Written request - Leave out every picture, then output exactly the lines between the ones holding "Reconstruct this image" and "sc.camera = camo", inclusive, and nothing beyond them.

Data provided -
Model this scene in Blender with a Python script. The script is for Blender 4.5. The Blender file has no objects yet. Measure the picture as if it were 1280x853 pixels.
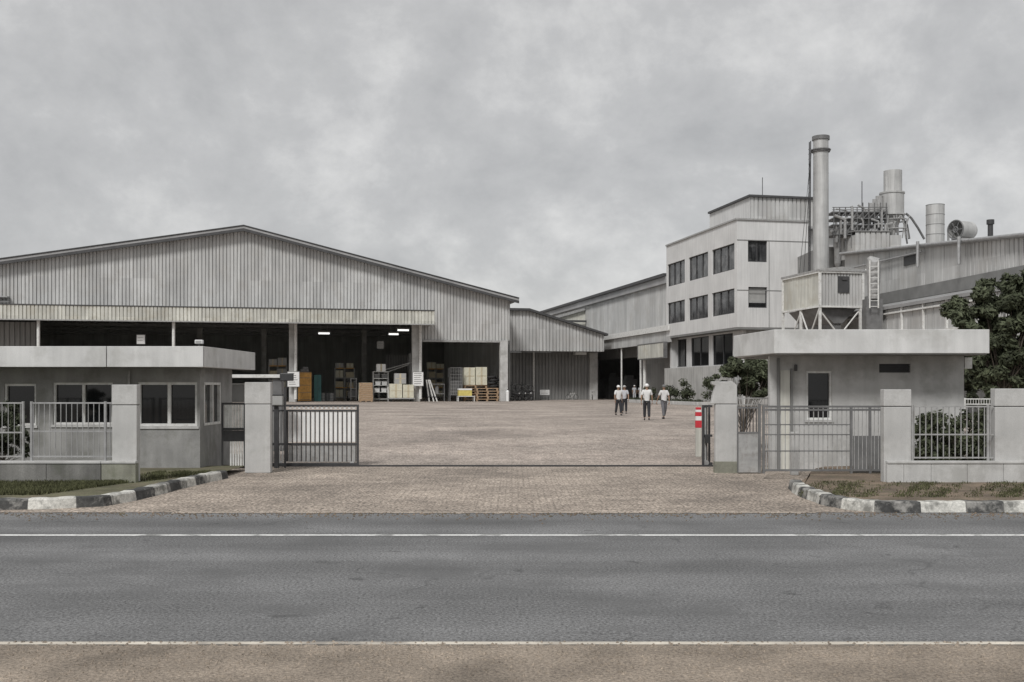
import bpy, bmesh, math, random
from mathutils import Vector, Matrix
random.seed(7)
C = bpy.context.scene.collection
S = bpy.context.scene
R = math.radians
# ------------------------------------------------------------------ camera, sky, sun, exposure
CAM_H, FPX, HOR = 2.0, 1300.0, 484.0
cam = bpy.data.cameras.new("camera"); camo = bpy.data.objects.new("camera", cam); C.objects.link(camo)
camo.location = (0, 0, CAM_H); camo.rotation_euler = (R(90), 0, 0)
cam.sensor_width = 36; cam.lens = 36 * FPX / 1280; cam.shift_y = (HOR - 426.5) / 1280
cam.clip_end = 2000; cam.clip_start = 0.1
S.camera = camo
S.view_settings.view_transform = 'Standard'; S.view_settings.look = 'None'
S.view_settings.exposure = 0.65; S.view_settings.gamma = 1
SUN_EL, SUN_AZ = 46, 203      # azimuth the sun stands at, clockwise from +Y (north): behind the camera, a little left
world = bpy.data.worlds.new("World"); S.world = world; world.use_nodes = True
wn, wl = world.node_tree.nodes, world.node_tree.links
bg = wn["Background"]; bg.inputs[1].default_value = 0.1
sky = wn.new("ShaderNodeTexSky"); sky.sky_type = 'NISHITA'; sky.sun_disc = False
sky.sun_elevation = R(SUN_EL); sky.sun_rotation = R(SUN_AZ)
tc = wn.new("ShaderNodeTexCoord"); mp = wn.new("ShaderNodeMapping"); mp.inputs['Scale'].default_value = (1, 1, 1.25)
wl.new(tc.outputs['Generated'], mp.inputs['Vector'])
n1 = wn.new("ShaderNodeTexNoise"); n1.inputs['Scale'].default_value = 5.2; n1.inputs['Detail'].default_value = 10; n1.inputs['Roughness'].default_value = .6; n1.inputs['Distortion'].default_value = .25
n2 = wn.new("ShaderNodeTexNoise"); n2.inputs['Scale'].default_value = 15; n2.inputs['Detail'].default_value = 8; n2.inputs['Roughness'].default_value = .62
wl.new(mp.outputs[0], n1.inputs['Vector']); wl.new(mp.outputs[0], n2.inputs['Vector'])
mx = wn.new("ShaderNodeMix"); mx.data_type = 'FLOAT'; mx.inputs[0].default_value = .33
wl.new(n1.outputs[0], mx.inputs[2]); wl.new(n2.outputs[0], mx.inputs[3])
cr = wn.new("ShaderNodeValToRGB"); cr.color_ramp.elements[0].position = .36; cr.color_ramp.elements[1].position = .64
cr.color_ramp.elements[0].color = (2.85, 2.86, 2.88, 1); cr.color_ramp.elements[1].color = (4.6, 4.58, 4.52, 1)
e = cr.color_ramp.elements.new(.5); e.color = (3.45, 3.45, 3.45, 1)
wl.new(mx.outputs[0], cr.inputs[0])
wm = wn.new("ShaderNodeMix"); wm.data_type = 'RGBA'; wm.inputs[0].default_value = .965
wl.new(sky.outputs[0], wm.inputs[6]); wl.new(cr.outputs[0], wm.inputs[7]); wl.new(wm.outputs[2], bg.inputs[0])
sun = bpy.data.lights.new("sun", 'SUN'); sun.energy = 1.5; sun.angle = R(13); sun.color = (1, .985, .965)
suno = bpy.data.objects.new("sun", sun); C.objects.link(suno)
az = R(SUN_AZ); d = Vector((math.sin(az) * math.cos(R(SUN_EL)), math.cos(az) * math.cos(R(SUN_EL)), math.sin(R(SUN_EL))))
suno.rotation_euler = d.to_track_quat('Z', 'Y').to_euler(); suno.location = d * 60

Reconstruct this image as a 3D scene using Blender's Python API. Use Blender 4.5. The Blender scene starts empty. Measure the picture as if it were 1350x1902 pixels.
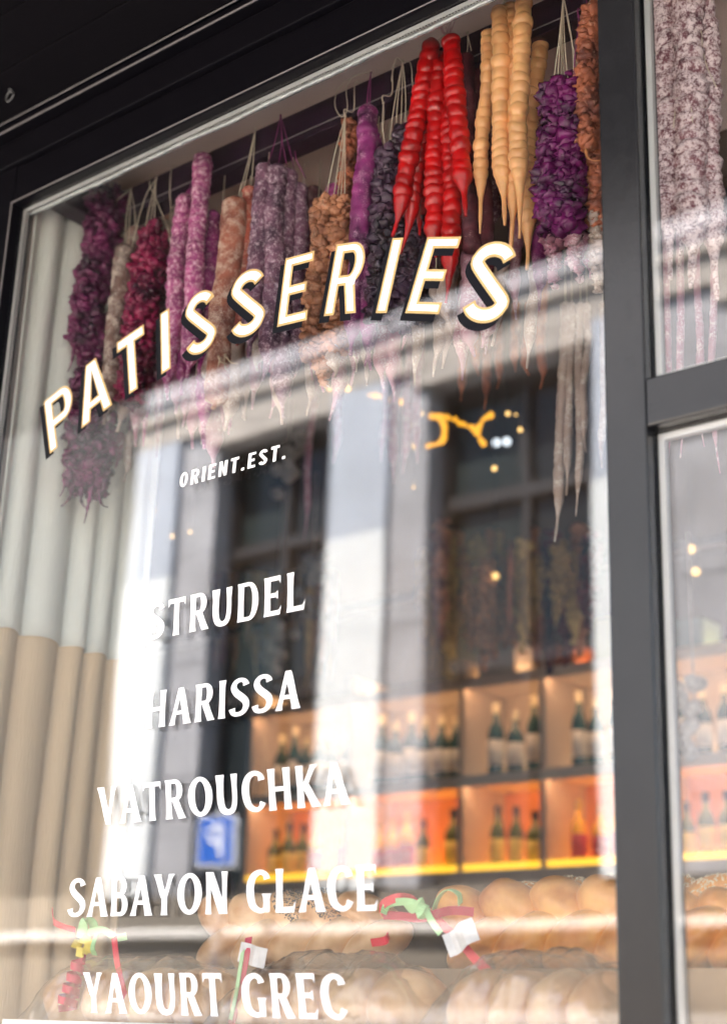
import bpy, math, random
from math import sin, cos, pi, radians
from mathutils import Vector, Matrix, noise
from mathutils.geometry import tessellate_polygon

random.seed(7)
sc = bpy.context.scene
COL = sc.collection

# ------------------------------------------------------------------ camera, sky, sun, exposure
EYE = 1.2
CAMD = 1.65                      # metres from the lens to the shop glass
FPX = 2828.0                     # focal length in pixels of the 1350 x 1902 photograph
CR = Vector((0.7766, 0.6292, 0.0332)); CU = Vector((0.1831, -0.2758, 0.9436)); CF = Vector((-0.6029, 0.7267, 0.3294))
cam = bpy.data.cameras.new('camera'); camo = bpy.data.objects.new('camera', cam); COL.objects.link(camo)
m = Matrix.Identity(4)
for i in range(3):
    m[i][0] = CR[i]; m[i][1] = CU[i]; m[i][2] = -CF[i]
m[0][3], m[1][3], m[2][3] = 0, -CAMD, EYE
camo.matrix_world = m
cam.sensor_fit = 'HORIZONTAL'; cam.sensor_width = 24; cam.lens = 24 * FPX / 1350
cam.clip_start = .05; cam.clip_end = 500
cam.dof.use_dof = True; cam.dof.focus_distance = 2.45; cam.dof.aperture_fstop = 2.2
sc.camera = camo

SUN_EL, SUN_AZ = radians(62), radians(-16)     # azimuth measured from +Y (behind the shop) towards +X
sund = Vector((sin(SUN_AZ) * cos(SUN_EL), cos(SUN_AZ) * cos(SUN_EL), sin(SUN_EL)))
w = bpy.data.worlds.new('World'); sc.world = w; w.use_nodes = True
nt = w.node_tree
sky = nt.nodes.new('ShaderNodeTexSky'); sky.sky_type = 'NISHITA'; sky.sun_disc = False
sky.sun_elevation = SUN_EL; sky.sun_rotation = SUN_AZ
nt.links.new(sky.outputs[0], nt.nodes['Background'].inputs[0]); nt.nodes['Background'].inputs[1].default_value = .09
sl = bpy.data.lights.new('sun', 'SUN'); sl.energy = 5; sl.angle = radians(.5); sl.color = (1, .92, .83)
slo = bpy.data.objects.new('sun', sl); COL.objects.link(slo)
slo.rotation_euler = (-sund).to_track_quat('-Z', 'Y').to_euler()
sc.view_settings.view_transform = 'Standard'; sc.view_settings.look = 'None'
sc.view_settings.gamma = 1; sc.view_settings.use_curve_mapping = False
sc.view_settings.exposure = 3.4
try:
    sc.cycles.use_denoising = True
    sc.cycles.max_bounces = 12; sc.cycles.transparent_max_bounces = 24; sc.cycles.glossy_bounces = 5
    sc.cycles.diffuse_bounces = 4; sc.cycles.sample_clamp_indirect = 6
    sc.cycles.caustics_reflective = False; sc.cycles.caustics_refractive = False
except Exception:
    pass

def P(px, py, Y):
    """world point on the plane y = Y seen at a pixel of the photograph"""
    d = CR * ((px - 675) / FPX) + CU * (-(py - 951) / FPX) + CF
    t = (Y + CAMD) / d.y
    return Vector((d.x * t, Y, EYE + d.z * t))
def PX(px, py, X):
    d = CR * ((px - 675) / FPX) + CU * (-(py - 951) / FPX) + CF
    t = X / d.x
    return Vector((X, -CAMD + d.y * t, EYE + d.z * t))
def mpp(px, py, Y):
    d = CR * ((px - 675) / FPX) + CU * (-(py - 951) / FPX) + CF
    return (Y + CAMD) / d.y / FPX

# ------------------------------------------------------------------ materials
MATS = {}
def newmat(name):
    mt = bpy.data.materials.new(name); mt.use_nodes = True
    return mt, mt.node_tree, mt.node_tree.nodes['Principled BSDF']
def mat(name, col, rough=.5, metal=0, spec=.5, var=.0, scale=30, bump=0, bscale=120, sss=0, coat=0, emit=None, estr=0, ssr=.01, stretch=None):
    if name in MATS: return MATS[name]
    mt, t, b = newmat(name)
    b.inputs['Roughness'].default_value = rough; b.inputs['Metallic'].default_value = metal
    b.inputs['Specular IOR Level'].default_value = spec
    b.inputs['Base Color'].default_value = (*col, 1)
    tc = t.nodes.new('ShaderNodeTexCoord'); src = tc.outputs['Object']
    if stretch:
        mp = t.nodes.new('ShaderNodeMapping'); mp.inputs['Scale'].default_value = stretch
        t.links.new(src, mp.inputs[0]); src = mp.outputs[0]
    if var:
        n = t.nodes.new('ShaderNodeTexNoise'); n.inputs['Scale'].default_value = scale; n.inputs['Detail'].default_value = 6
        t.links.new(src, n.inputs['Vector'])
        r = t.nodes.new('ShaderNodeValToRGB')
        r.color_ramp.elements[0].position = .3; r.color_ramp.elements[1].position = .7
        r.color_ramp.elements[0].color = (*[c * (1 - var) for c in col], 1); r.color_ramp.elements[1].color = (*[min(1, c * (1 + var)) for c in col], 1)
        t.links.new(n.outputs[0], r.inputs[0]); t.links.new(r.outputs[0], b.inputs['Base Color'])
    if bump:
        n = t.nodes.new('ShaderNodeTexNoise'); n.inputs['Scale'].default_value = bscale; n.inputs['Detail'].default_value = 4
        t.links.new(src, n.inputs['Vector'])
        bp = t.nodes.new('ShaderNodeBump'); bp.inputs['Strength'].default_value = bump; bp.inputs['Distance'].default_value = .004
        t.links.new(n.outputs[0], bp.inputs['Height']); t.links.new(bp.outputs[0], b.inputs['Normal'])
    if sss:
        b.inputs['Subsurface Weight'].default_value = sss; b.inputs['Subsurface Radius'].default_value = (1, .45, .3); b.inputs['Subsurface Scale'].default_value = ssr
    if coat: b.inputs['Coat Weight'].default_value = coat; b.inputs['Coat Roughness'].default_value = .15
    if emit: b.inputs['Emission Color'].default_value = (*emit, 1); b.inputs['Emission Strength'].default_value = estr
    MATS[name] = mt
    return mt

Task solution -
Reconstruct this image as a 3D scene using Blender's Python API. Use Blender 4.5. The Blender scene starts empty. Measure the picture as if it were 1350x1902 pixels.
import bpy, math, random
from math import sin, cos, pi, radians
from mathutils import Vector, Matrix, noise
from mathutils.geometry import tessellate_polygon

random.seed(7)
sc = bpy.context.scene
COL = sc.collection

# ------------------------------------------------------------------ camera, sky, sun, exposure
EYE = 1.2
CAMD = 1.65                      # metres from the lens to the shop glass
FPX = 2828.0                     # focal length in pixels of the 1350 x 1902 photograph
CR = Vector((0.7766, 0.6292, 0.0332)); CU = Vector((0.1831, -0.2758, 0.9436)); CF = Vector((-0.6029, 0.7267, 0.3294))
cam = bpy.data.cameras.new('camera'); camo = bpy.data.objects.new('camera', cam); COL.objects.link(camo)
m = Matrix.Identity(4)
for i in range(3):
    m[i][0] = CR[i]; m[i][1] = CU[i]; m[i][2] = -CF[i]
m[0][3], m[1][3], m[2][3] = 0, -CAMD, EYE
camo.matrix_world = m
cam.sensor_fit = 'HORIZONTAL'; cam.sensor_width = 24; cam.lens = 24 * FPX / 1350
cam.clip_start = .05; cam.clip_end = 500
cam.dof.use_dof = True; cam.dof.focus_distance = 2.45; cam.dof.aperture_fstop = 2.2
sc.camera = camo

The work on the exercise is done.